In its fifth bi-monthly monetary policy review of the current fiscal conducted by Reserve Bank of India Governor Raghuram Rajan here, the repurchase rate at which short-term credit is extended to commercial banks was left unchanged at 6.75%.
Accordingly, the reverse repurchase rate, or the interest paid by the central bank for short-term borrowings, also stood frozen at 5.75%. The statutory liquidity ratio and cash reserve ratio that banks have to keep in liquid assets and government securities also remained intact.

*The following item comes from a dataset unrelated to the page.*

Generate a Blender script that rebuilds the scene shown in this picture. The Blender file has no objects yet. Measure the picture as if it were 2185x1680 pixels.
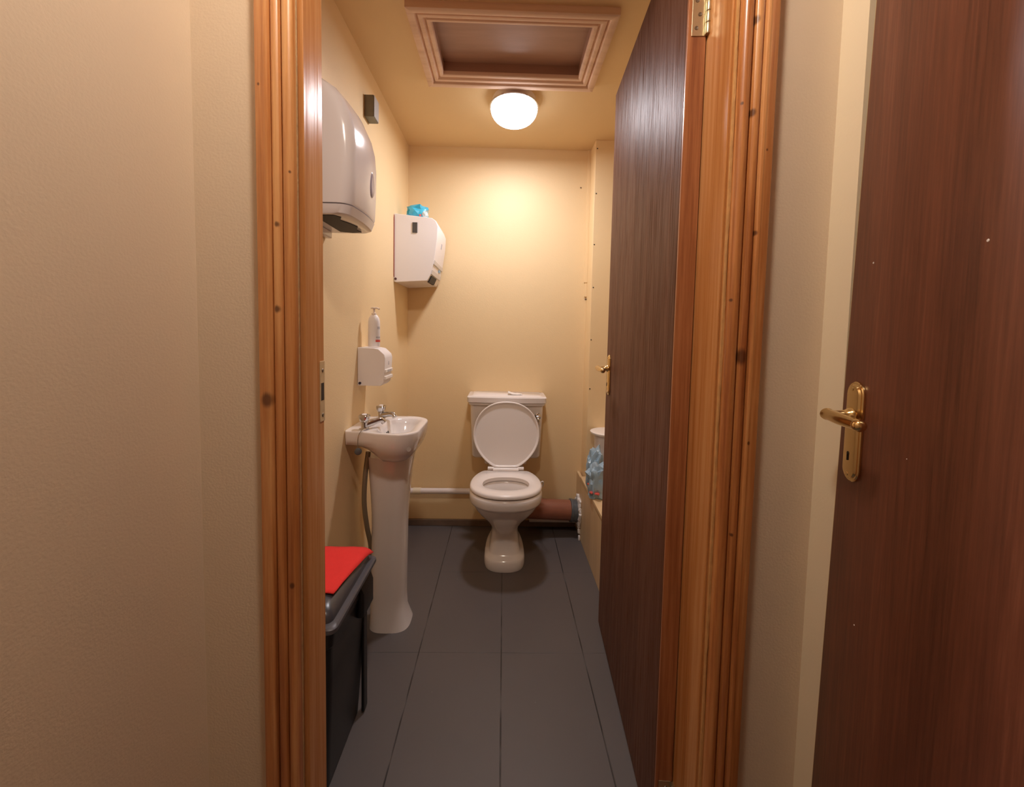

The Reserve Bank of India also kept its overall growth projection for 2015-16 at 7.4% and said the inflation target of 6% in January next year as set out in the previous policy update also was within reach, albeit with a slight downside risk.
Soon after the monetary policy update, the sensitive index (Sensex) of the Bomay Stock Exchange and the Nifty of the National Stock Exchange (NSE) took a slight dip, but stabilised thereafter, as investors felt the pronouncements were on expected lines.
Rajan, who expressed concern over farm growth and retail inflation, remained neutral on services sector and saw some ray of hope with a pick up in factory output growth, said: "We're seeing an economy that is well and truly in recovery, but with areas of concern."
The governor also sought once again to nudge the commercial banks to cut interest rates.
He said since January, when the RBI started cutting its lending rates and easing its monetary policy stance, less than half of the cumulative policy repo rate reduction of 125 basis points has been passed on by commercial banks.
"The median base lending rate has declined only by 60 basis points," Rajan said. "The government is examining linking small savings interest rates to market interest rates. These moves should further help transmission of policy rates into lending rates," he added.
At the same time, Rajan alluded that there was no plan to tighten the policy stance.
"We're still accommodative and that is clear. We're also vigilant," Rajan told a press conference soon after unveiling the policy update when asked if there was a change of stance in the RBI's outlook.
"The Reserve Bank will use the space for further accommodation, when available, while keeping the economy anchored to the projected disinflation path that should take inflation down to 5 per cent by March 2017."